Değerli dostum Fahri Huvaj’ın Kafkasya’dayken yaptığı Latince alfabe çalışmaları üzerine yanına gittiğim zamanlar saatlerce tartışırdık. Henüz bu çalışmayı Türkiye’de halka sunmadan önce, Kafkasya’da Latin harflerini tanıyan Adıge gençlerine okuttuğunda, % 90 oranında başarılı olduğu dikkatimi çekmişti. Yani, Adıgey’deki insanlar hiçbir çalışmaya gerek duymadan Latin harfleriyle yazılmış Adıgece bir metni rahatlıkla okuyabiliyorlardı, Aynı denemeyi, Kafkas Vakfı’ndaki bir sohbetimiz sırasında, hiç Adıgece bilmeyenler üzerinde yapmıştık. Verdiğimiz metnin yaklaşık % 70-80 oranında doğru okunduğunu görmüştük.

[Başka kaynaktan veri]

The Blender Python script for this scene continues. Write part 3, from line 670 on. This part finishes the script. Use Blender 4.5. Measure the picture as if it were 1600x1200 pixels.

Buradan anladığımız o dur ki, Adıgece okuma yazma alışkanlığının Türkiye’de hızla yaygınlaştırılması için, Latin harfleriyle bir alfabe oluşturulması zorunludur. Bu alfabe ile zaman içerisinde eser veren yazarlarımız da yetişecektir. Alfabe kullanıldıkça ve halka yayıldıkça işlerliği artacak, ufak tefek hataları zamanla düzelecektir. Türkiye’deki ilk hedef kitle, dilini rahat konuşabilen insanlar olmalıdır. Bunların yanı sıra, hiç Adıgece bilmeyen insanlara tanıdıkları harflerle okuyabilecekleri basit metinler sunmak ikinci hedefimiz olmalıdır.
Kiril alfabesiyle Kafkasya’da yayın zaten devam edecektir. Bu bizim inisiyatifimizde olan bir şey değildir. Oradaki yönetimlerin Kiril dışında bir alfabe tercih etmeleri en azından şu sıralar mümkün değildir. Dileyen diaspora yaşayanları kiril alfabesini de öğrenir. Zaten öğrenen bir çok insan da mevcuttur. Hedefimiz pratik olarak zorlanmadan konuşmayı bilen insanlara okunacak bir metin sunmaktır. Bu ancak Latin harfleriyle oluşturulacak bir alfabe sayesinde mümkündür. Bu konudaki çalışmaları hızlandırmalıyız.